FTC Returning More Than $2.7 Million to Consumers Scammed in Debt Collection Scheme

Consumer Finance Debt Collection FTC FDCPA

Consumer Finance

On March 30, the FTC announced that it is mailing checks to 5,232 consumers who lost money as part of a debt collection scheme that cheated consumers out of more than $2.7 million. The compensation follows a 2011 complaint filed by the Commission that was settled in 2014, in which the two principal owners (Defendants) of the debt collection company were ordered to surrender more than $3.3 million worth of assets to be paid to the victims.
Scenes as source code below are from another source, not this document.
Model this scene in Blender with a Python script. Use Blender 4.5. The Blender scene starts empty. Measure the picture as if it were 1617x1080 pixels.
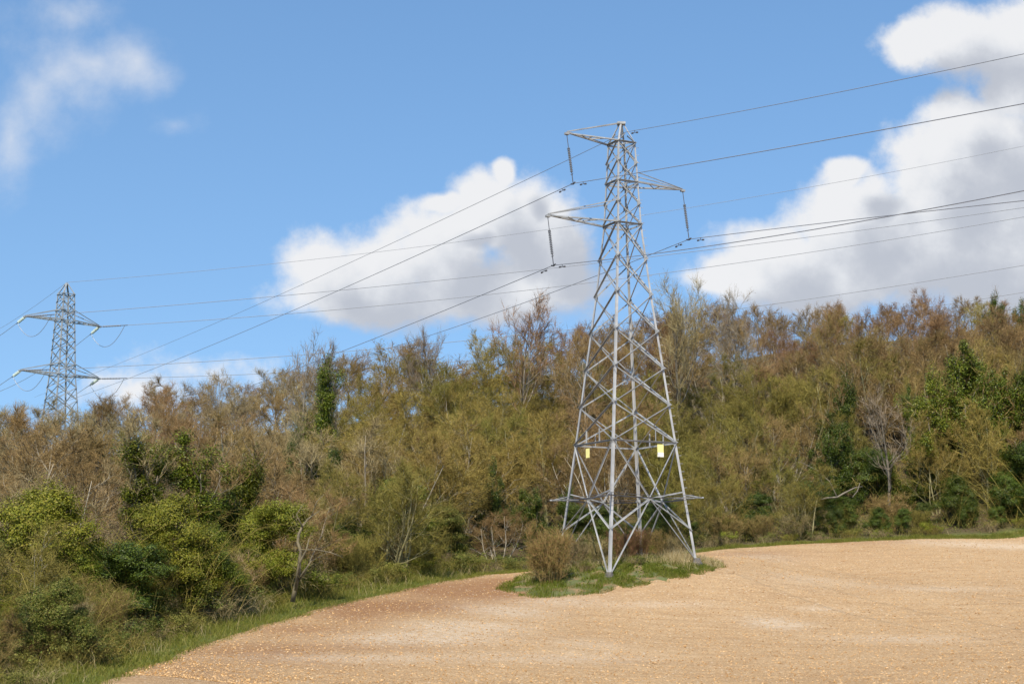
import bpy, math, random
import numpy as np
from mathutils import noise as mnoise, Vector
R = math.radians
SC = bpy.context.scene
COL = SC.collection
rng = np.random.default_rng(7)
# ------------------------------------------------------------------ camera
F_PX, CX, CY = 2400.0, 808.5, 540.0
PITCH = math.atan(390 / F_PX)
cth, sth = math.cos(PITCH), math.sin(PITCH)
cam_d = bpy.data.cameras.new('camera'); cam_d.sensor_width = 36.0; cam_d.lens = F_PX / 1617 * 36
cam_d.clip_end = 6000; cam_d.clip_start = 0.1
cam = bpy.data.objects.new('camera', cam_d); COL.objects.link(cam)
cam.rotation_euler = (math.pi / 2 + PITCH, 0, 0)
SC.camera = cam

def ray(px, py):
    a, b = (px - CX) / F_PX, (CY - py) / F_PX
    return np.array([a, cth - b * sth, sth + b * cth])
def unproj(px, py, Y):
    d = ray(px, py); return d * (Y / d[1])
def on_line(px, py, o, d):
    """point where the ray through a pixel meets the vertical plane through o along d; returns (t, point)"""
    r = ray(px, py)
    A = np.array([[r[0], -d[0]], [r[1], -d[1]]])
    s, t = np.linalg.solve(A, np.array([o[0], o[1]]))
    return t, r * s

# ------------------------------------------------------------------ mesh collecting
class MB:
    def __init__(s): s.v = []; s.f = []; s.n = 0
    def add(s, verts, *faces):
        verts = np.asarray(verts, float).reshape(-1, 3)
        for f in faces:
            f = np.asarray(f, int)
            if f.size: s.f.append(f + s.n)
        s.v.append(verts); s.n += len(verts)
    def mesh(s, name, smooth=False):
        me = bpy.data.meshes.new(name)
        v = np.concatenate(s.v) if s.v else np.zeros((0, 3))
        me.vertices.add(len(v)); me.vertices.foreach_set('co', v.astype(np.float32).ravel())
        tot = sum(f.size for f in s.f); npoly = sum(len(f) for f in s.f)
        me.loops.add(tot); me.polygons.add(npoly)
        me.loops.foreach_set('vertex_index', np.concatenate([f.ravel() for f in s.f]).astype(np.int32))
        st = []; c = 0
        for f in s.f:
            st.append(c + np.arange(len(f)) * f.shape[1]); c += f.size
        me.polygons.foreach_set('loop_start', np.concatenate(st).astype(np.int32))
        me.update(calc_edges=True)
        me.polygons.foreach_set('use_smooth', np.full(npoly, smooth))
        return me
    def build(s, name, mat, parent=None, smooth=False):
        return link(name, s.mesh(name, smooth), mat, parent)

def link(name, me, mat=None, parent=None):
    if mat and not me.materials: me.materials.append(mat)
    o = bpy.data.objects.new(name, me); COL.objects.link(o)
    if parent: o.parent = parent
    return o
def tag(o, label=None, cat=None, group=None, kind=None):
    if label: o['label'] = label
    if cat: o['category'] = cat
    if group: o['group'] = group
    if kind: o['kind'] = kind
    return o
def thing(name, label, cat, loc=(0, 0, 0), group=None):
    o = bpy.data.objects.new(name, None); COL.objects.link(o); o.location = loc
    o.empty_display_size = .3
    return tag(o, label, cat, group)

def norm(v): v = np.asarray(v, float); return v / (np.linalg.norm(v) + 1e-12)
def lbeam(mb, p0, p1, w, t, out, side=1, k=1.0):
    """steel angle: one flange lies across 'out', the other sticks along it"""
    p0 = np.asarray(p0, float); p1 = np.asarray(p1, float)
    d = norm(p1 - p0); o = np.asarray(out, float); o = norm(o - d * np.dot(o, d)); e = np.cross(d, o) * side
    h = w * k; prof = [(0, 0), (w, 0), (w, t), (t, t), (t, h), (0, h)]
    vs = [p0 + e * (a - w / 2) + o * b for a, b in prof] + [p1 + e * (a - w / 2) + o * b for a, b in prof]
    q = [[i, (i + 1) % 6, 6 + (i + 1) % 6, 6 + i] for i in range(6)]
    mb.add(vs, q, [[0, 1, 2, 3, 4, 5], [11, 10, 9, 8, 7, 6]])
def legbeam(mb, p0, p1, w, t, e1, e2):
    p0 = np.asarray(p0, float); p1 = np.asarray(p1, float)
    prof = [(0, 0), (w, 0), (w, t), (t, t), (t, w), (0, w)]
    vs = [p + e1 * a + e2 * b for p in (p0, p1) for a, b in prof]
    q = [[i, (i + 1) % 6, 6 + (i + 1) % 6, 6 + i] for i in range(6)]
    mb.add(vs, q, [[0, 1, 2, 3, 4, 5], [11, 10, 9, 8, 7, 6]])
def tube(mb, pts, radii, sides=5, cap=True):
    pts = np.asarray(pts, float); n = len(pts)
    radii = np.broadcast_to(np.asarray(radii, float), (n,))
    T = np.gradient(pts, axis=0); T /= np.linalg.norm(T, axis=1)[:, None] + 1e-12
    ref = np.array([0, 0, 1.0]) if abs(T[:, 2]).mean() < .85 else np.array([1.0, .1, 0])
    A = np.cross(T, ref); A /= np.linalg.norm(A, axis=1)[:, None] + 1e-12
    B = np.cross(T, A)
    an = np.arange(sides) * 2 * math.pi / sides
    ring = pts[:, None, :] + radii[:, None, None] * (np.cos(an)[None, :, None] * A[:, None, :] + np.sin(an)[None, :, None] * B[:, None, :])
    i = np.arange(n - 1)[:, None] * sides; k = np.arange(sides)[None, :]; k2 = (k + 1) % sides
    q = np.stack([i + k, i + k2, i + sides + k2, i + sides + k], -1).reshape(-1, 4)
    fs = [q]
    if cap: fs += [[list(range(sides))[::-1]], [[(n - 1) * sides + j for j in range(sides)]]]
    mb.add(ring.reshape(-1, 3), *fs)
def lathe(mb, p0, p1, prof, sides=10):
    """prof: list of (fraction, radius) along p0-p1"""
    p0 = np.asarray(p0, float); p1 = np.asarray(p1, float); d = norm(p1 - p0)
    a = norm(np.cross(d, [.3, .9, .2])); b = np.cross(d, a)
    an = np.arange(sides) * 2 * math.pi / sides; vs = []
    for f, r in prof: vs += [p0 + (p1 - p0) * f + r * (math.cos(x) * a + math.sin(x) * b) for x in an]
    n = len(prof); q = [[i * sides + k, i * sides + (k + 1) % sides, (i + 1) * sides + (k + 1) % sides, (i + 1) * sides + k] for i in range(n - 1) for k in range(sides)]
    mb.add(vs, q, [list(range(sides))[::-1], [(n - 1) * sides + j for j in range(sides)]])
def box(mb, c, ax, ay, az):
    c, ax, ay, az = (np.asarray(x, float) for x in (c, ax, ay, az))
    vs = [c + i * ax + j * ay + k * az for k in (-1, 1) for j in (-1, 1) for i in (-1, 1)]
    mb.add(vs, [[0, 2, 3, 1], [4, 5, 7, 6], [0, 1, 5, 4], [2, 6, 7, 3], [0, 4, 6, 2], [1, 3, 7, 5]])

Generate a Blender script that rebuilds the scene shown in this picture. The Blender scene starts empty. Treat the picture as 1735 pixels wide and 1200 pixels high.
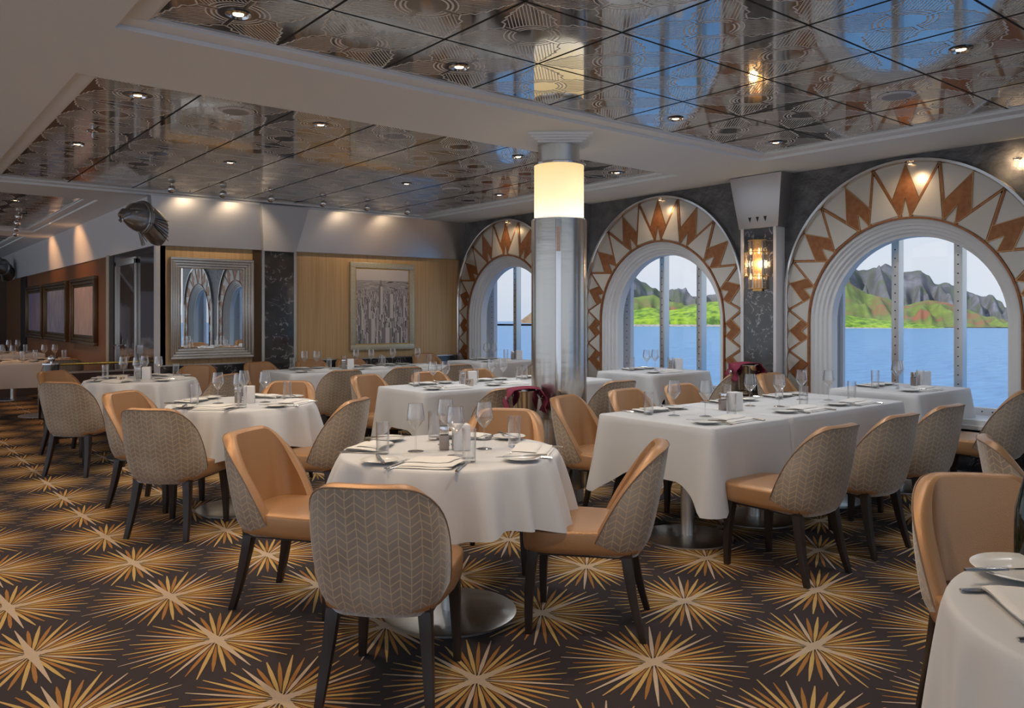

Defendants were also permanently banned from the debt collection business and prohibited from falsely representing any financial products or services. The charges in the complaint allege Defendants (and others) violated the FTC Act and FDCPA by: (i) calling consumers and posing as process servers attempting to “deliver legal papers . . . purportedly related to a lawsuit”; (ii) threatening consumers with arrest if they did not respond to the calls; and (iii) masquerading as attorneys or law office employees demanding consumers pay legal fees where, in many instances, “consumers did not even owe the debt the defendants were trying to collect.” According to the Commission’s March 30 announcement, consumers who lost money will receive the full amount of fraudulent fees Defendants added to their debt.